Of course that’s precisely what we do. But it’s more than that. What we analyse is profoundly alien to the modern world, which means we are forced – effectively – to analyse in the abstract. And so, for exactly this reason, the skills of a 6th century historian are probably more useful to the 21st century than those of a modernist.
If people like Johnston had their way, we’d all be learning skills that are immediately ‘relevant’ to the world in 2016. The trouble is, there’s no guarantee that the skills we need today will still be relevant in 2036, or even 2026.
The world is changing. Fast. If you can learn to analyse the distant past, then this explicitly makes you comfortable with the unfamiliar. And if there’s one thing we’ll need to get familiar with in the coming decades, it’s the unfamiliar.
And sure, there are other ways of learning abstract skills, but some people just like the 6th century. This is where their passion lies. They find it more fascinating than geography, or sociology, or 16th century history. I mean, perish the thought you might find something of interest in the century of Empress Theodora, the Justinian Plague, Aryabhata and the Prophet Muhammad…
3. … which brings me to my next point: History is interesting.
There is a huge, huge market for history. Everyone who reads Wolf Hall, who watches Roots, who visits a National Trust property, who researches their family tree, or even who looks at an old cottage and thinks, ‘ooh that’s tremendously interesting’, is consuming history. I don’t know what the subject contributes to GDP, I suspect it’s not even measurable. But I do know that the subject, and knowledge of it, contributes vast amounts to people’s enjoyment of and interest in the world. Historians facilitate this. Without this, we’d all be immeasurably poorer. And that’s to say nothing of the artists, the novelists, the filmmakers, even the musicians, who’ve been inspired by knowledge of the past.
I’m sticking my neck out a bit here, but I suspect that our contribution to human happiness doesn’t compare completely unfavourably to that of University Vice Chancellors.
4. And finally: history is Important.
There’s a famous quotation by George Santayana which annoys me a bit. It annoys me because I don’t actually think history repeats itself. There’s been a long, complicated story of social, cultural, and political change which means that no past situation is ever truly analogous to one today. Learning the ‘lessons’ of the past can be dangerous. Just because the Germans got bogged down in northern France in 1914, didn’t mean they would again in 1940.

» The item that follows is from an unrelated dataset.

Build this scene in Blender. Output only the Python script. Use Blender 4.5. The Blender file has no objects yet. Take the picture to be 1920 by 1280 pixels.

But… history’s all about comparisons. They that know only the present, do not the present know. If we only look at our own world, we won’t notice the way some things are unusual to it. We might think that something about us is ‘natural’, ‘common sense’, or ‘only human’, whereas in fact it’s historically distinctive. We only learn this stuff by looking at other, distant, alien societies. In fact, maybe 6th century historians can tell us more about ourselves than many 21st century commentators and ‘leaders’ can.
And not only this. History isn’t the study of the past. It’s the science of humanity. All, literally all, human experience, literally everything Homo sapiens has ever done, is contained in the past. History is our curriculum vitae and our criminal record as a species.
Historians are essential. And I reckon we’ll be here long after university managers have joined the ranks of astrologers, alchemists and pardoners as relics of a distant age.